As the year met the halfway mark, I felt a new big project come on just as 2 projects were winding down, and I was juggling too much. My boss was often too busy to talk about my work, and had been handed a promotion and a new child to his plate. I don't think he really thought about the amount of work I was doing compared to other project managers.
Then my boss came to me and told me people had complained about me - gave me a list of random items that had been escalated to him. They were things I would not escalate. I had just had my annual review, which was positive, and to have a problem brought to me after the year I had - it didn't make a lot of sense. My boss had no clear plan of action, but to do some "PR" work to see if I could fix it.
I had a strong feeling that the problems weren't really me. As I talked to each of my project leads, only one was a problem and he had a history of being difficult and getting special treatment. Someone who makes things sound fine - but complains after the game is over. One lead even said so much that what I was facing was a planned effort to put me on a program and get me out.

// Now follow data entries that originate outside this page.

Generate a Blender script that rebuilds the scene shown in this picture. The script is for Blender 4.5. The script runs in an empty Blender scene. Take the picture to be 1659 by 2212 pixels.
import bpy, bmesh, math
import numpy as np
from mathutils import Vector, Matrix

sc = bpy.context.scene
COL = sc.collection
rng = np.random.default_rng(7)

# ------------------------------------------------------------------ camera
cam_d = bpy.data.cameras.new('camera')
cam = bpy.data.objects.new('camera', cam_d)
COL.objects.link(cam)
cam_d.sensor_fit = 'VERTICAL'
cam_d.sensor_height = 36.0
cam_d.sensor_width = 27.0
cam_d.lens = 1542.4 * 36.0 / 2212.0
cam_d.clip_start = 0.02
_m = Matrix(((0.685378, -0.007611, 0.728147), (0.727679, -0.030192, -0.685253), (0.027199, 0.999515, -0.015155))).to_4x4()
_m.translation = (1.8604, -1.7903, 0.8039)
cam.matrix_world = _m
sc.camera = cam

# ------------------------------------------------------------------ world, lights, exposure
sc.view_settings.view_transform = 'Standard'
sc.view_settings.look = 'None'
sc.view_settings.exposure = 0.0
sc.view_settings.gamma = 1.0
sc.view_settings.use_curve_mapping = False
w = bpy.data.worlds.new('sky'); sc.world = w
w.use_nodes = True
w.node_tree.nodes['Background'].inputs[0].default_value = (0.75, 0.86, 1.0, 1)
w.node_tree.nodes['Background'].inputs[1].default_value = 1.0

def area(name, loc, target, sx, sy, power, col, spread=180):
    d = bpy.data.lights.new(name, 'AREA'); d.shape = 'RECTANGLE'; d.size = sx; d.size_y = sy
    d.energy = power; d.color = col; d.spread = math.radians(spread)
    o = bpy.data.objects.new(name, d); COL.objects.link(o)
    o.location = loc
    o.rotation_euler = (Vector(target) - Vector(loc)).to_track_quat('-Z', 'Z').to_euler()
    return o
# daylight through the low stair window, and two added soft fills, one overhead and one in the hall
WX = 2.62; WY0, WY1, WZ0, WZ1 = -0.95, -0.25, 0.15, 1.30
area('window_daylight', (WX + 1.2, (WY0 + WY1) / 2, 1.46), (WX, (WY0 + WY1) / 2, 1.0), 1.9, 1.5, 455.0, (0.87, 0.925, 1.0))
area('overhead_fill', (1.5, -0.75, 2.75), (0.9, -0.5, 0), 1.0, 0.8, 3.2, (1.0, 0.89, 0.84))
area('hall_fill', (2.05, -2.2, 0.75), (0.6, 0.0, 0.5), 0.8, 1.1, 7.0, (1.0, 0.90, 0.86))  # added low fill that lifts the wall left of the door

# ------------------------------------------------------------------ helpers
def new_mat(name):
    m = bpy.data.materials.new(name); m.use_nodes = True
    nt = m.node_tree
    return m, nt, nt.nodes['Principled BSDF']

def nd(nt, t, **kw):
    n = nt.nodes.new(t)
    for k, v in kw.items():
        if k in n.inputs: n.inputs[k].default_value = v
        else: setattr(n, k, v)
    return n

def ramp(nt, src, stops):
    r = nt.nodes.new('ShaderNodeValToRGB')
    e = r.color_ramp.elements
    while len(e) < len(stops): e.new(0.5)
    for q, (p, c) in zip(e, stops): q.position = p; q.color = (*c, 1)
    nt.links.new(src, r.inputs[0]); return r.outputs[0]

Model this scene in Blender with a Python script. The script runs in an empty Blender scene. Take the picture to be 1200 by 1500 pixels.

I thank heavens for the wealth of inspiration I felt and from the strength and comfort from friends and mentors. The more I talked with people, the stronger I felt this was not something I wanted to or needed to work hard at. The problem was embedded within a system of problem seekers, not solution finders. This wasn't a fall or a fail - it was an intervention. Mine.
When you're skating, or skiing, or doing anything at a fast velocity and you feel things start to fall....STOP. Let go. Listen to the calm voices, be they inward or outward. If possible walk away and find the situation that will work for you.
At first this felt like giving up or failure. I turned to my faith. I prayed for guidance and asked everyone around me for wisdom, prayers and patience. I thought about the 3 things I would need to move on and they were: focus on work, a good team feeling, and work closer to home. I also wanted to be out of work no more than 6 weeks and in actuality, it was 4. I came up with my elevator pitch of what I was looking for, why I left my job, and sought out 2 references who were willing to help me.
LinkedIn proved a great support for finding people who could help get my resume to the front of the line.
This doesn't always happen but in my recovery, I decided that whatever happened it would be ok. I decided to live with the temporary discomfort of not knowing how it would work out each day. Whenever possible, I tried to help other people with their problems - or to sit with them when they had a downer.
Recovery happens quicker when you stop, look ahead, move on.